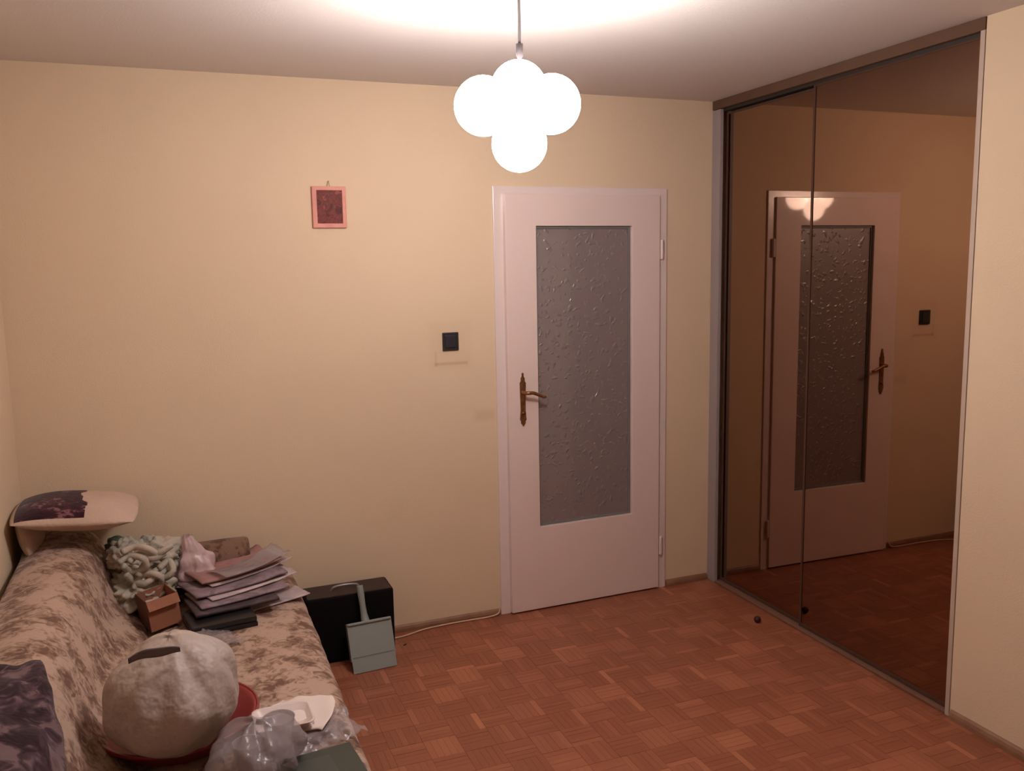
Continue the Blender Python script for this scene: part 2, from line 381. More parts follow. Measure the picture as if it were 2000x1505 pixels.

------

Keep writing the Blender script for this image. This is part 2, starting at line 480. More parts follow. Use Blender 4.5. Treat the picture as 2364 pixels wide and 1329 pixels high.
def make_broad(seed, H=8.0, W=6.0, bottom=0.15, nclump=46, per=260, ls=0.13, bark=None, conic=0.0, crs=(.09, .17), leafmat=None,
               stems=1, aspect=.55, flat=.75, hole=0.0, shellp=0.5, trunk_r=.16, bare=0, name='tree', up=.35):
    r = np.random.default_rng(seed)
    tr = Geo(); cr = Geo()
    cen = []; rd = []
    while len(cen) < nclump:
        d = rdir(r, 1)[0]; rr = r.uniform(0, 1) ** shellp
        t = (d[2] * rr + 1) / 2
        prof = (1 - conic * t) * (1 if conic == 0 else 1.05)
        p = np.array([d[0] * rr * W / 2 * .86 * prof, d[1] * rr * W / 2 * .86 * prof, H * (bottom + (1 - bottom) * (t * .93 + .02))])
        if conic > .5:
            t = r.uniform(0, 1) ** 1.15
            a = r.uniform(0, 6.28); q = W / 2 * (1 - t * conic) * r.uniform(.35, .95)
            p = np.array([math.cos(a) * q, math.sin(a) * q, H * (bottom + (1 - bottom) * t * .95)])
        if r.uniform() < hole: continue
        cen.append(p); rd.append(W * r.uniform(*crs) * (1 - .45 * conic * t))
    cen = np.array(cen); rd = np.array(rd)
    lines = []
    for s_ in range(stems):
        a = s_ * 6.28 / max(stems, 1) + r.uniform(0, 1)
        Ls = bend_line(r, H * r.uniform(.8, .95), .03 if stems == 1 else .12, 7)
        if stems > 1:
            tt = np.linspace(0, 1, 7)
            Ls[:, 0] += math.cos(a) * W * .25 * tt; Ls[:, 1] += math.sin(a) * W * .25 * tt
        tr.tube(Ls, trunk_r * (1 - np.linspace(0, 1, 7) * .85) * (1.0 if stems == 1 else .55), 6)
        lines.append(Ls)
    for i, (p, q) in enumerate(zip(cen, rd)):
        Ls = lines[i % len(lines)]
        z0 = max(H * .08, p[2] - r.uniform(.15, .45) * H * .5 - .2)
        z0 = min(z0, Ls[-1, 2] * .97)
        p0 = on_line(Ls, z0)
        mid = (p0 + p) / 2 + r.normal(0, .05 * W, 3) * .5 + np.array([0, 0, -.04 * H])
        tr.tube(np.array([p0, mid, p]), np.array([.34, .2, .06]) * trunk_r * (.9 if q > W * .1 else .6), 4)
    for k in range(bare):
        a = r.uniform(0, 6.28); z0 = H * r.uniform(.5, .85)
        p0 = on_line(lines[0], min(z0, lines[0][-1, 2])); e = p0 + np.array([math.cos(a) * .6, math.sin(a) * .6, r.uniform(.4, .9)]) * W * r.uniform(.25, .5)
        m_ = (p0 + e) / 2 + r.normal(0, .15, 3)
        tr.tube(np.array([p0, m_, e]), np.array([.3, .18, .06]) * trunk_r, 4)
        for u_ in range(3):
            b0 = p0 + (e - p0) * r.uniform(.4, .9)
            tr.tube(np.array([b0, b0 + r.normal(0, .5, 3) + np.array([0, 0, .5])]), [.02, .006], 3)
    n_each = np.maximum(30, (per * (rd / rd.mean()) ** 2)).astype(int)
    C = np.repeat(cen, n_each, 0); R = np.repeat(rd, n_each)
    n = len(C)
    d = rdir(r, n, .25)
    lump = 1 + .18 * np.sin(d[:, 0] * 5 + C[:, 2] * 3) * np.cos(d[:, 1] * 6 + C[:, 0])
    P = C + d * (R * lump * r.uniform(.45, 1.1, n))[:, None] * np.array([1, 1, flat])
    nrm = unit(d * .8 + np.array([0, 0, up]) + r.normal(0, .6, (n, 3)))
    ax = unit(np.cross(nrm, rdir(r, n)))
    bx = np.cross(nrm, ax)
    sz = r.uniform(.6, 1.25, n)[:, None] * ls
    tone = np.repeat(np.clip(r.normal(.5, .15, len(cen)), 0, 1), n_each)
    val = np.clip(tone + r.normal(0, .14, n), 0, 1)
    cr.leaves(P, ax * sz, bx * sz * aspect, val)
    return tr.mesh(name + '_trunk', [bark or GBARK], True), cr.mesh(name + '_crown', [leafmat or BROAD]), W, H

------

DESCRIPTION OF THE TASK:
In the records above, how many lines include the string "this"? Answer with only the number.

OUTPUT BELOW:
2